U.S. Trademark Applications Hit the Fast Track – At Least in Theory

2 min

The United States Patent and Trademark Office (USPTO) recently enacted a rule change that will impact all trademark applications filed nationally in the United States (rather than through the Madrid Protocol). Effective December 3, 2022, trademark applicants will now have three months (instead of the current six months) to respond to an office action. A single three-month extension of time to respond to each office action is available with a payment of the government filing fee of $125 (for electronic filing) and $225 (for paper filing). This same change will go into effect for post-registration office actions on October 7, 2023. The deadline for responses to office actions issued in connection with applications filed under the Madrid Protocol has not changed and remains at six months.

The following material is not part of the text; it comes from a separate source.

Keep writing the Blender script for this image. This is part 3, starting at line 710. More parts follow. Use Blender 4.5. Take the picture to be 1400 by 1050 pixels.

The rule was enacted to decrease the time it takes for applications to reach registration, and the time it takes to maintain or renew a registration. The new three-month extension request is intended to provide applicants with flexibility by allowing them to request additional time to respond to office actions with complex or substantive issues (under current practice the USPTO does not provide a formal mechanism for requesting an extension of time to respond).

With this change applicants can presumably expect a shorter examination process and for applications to reach registration more quickly, although the USPTO has not indicated how it will achieve this goal, given the significant current delay in examination. If it is able to achieve it, however, this can be useful for online brand enforcement and takedown requests, where host platforms require submission of a certificate of registration prior to acting on a request. This change also aligns the USPTO with other trademark offices in key international jurisdictions like the EU and UK, where trademark prosecution tends to move at a quicker pace.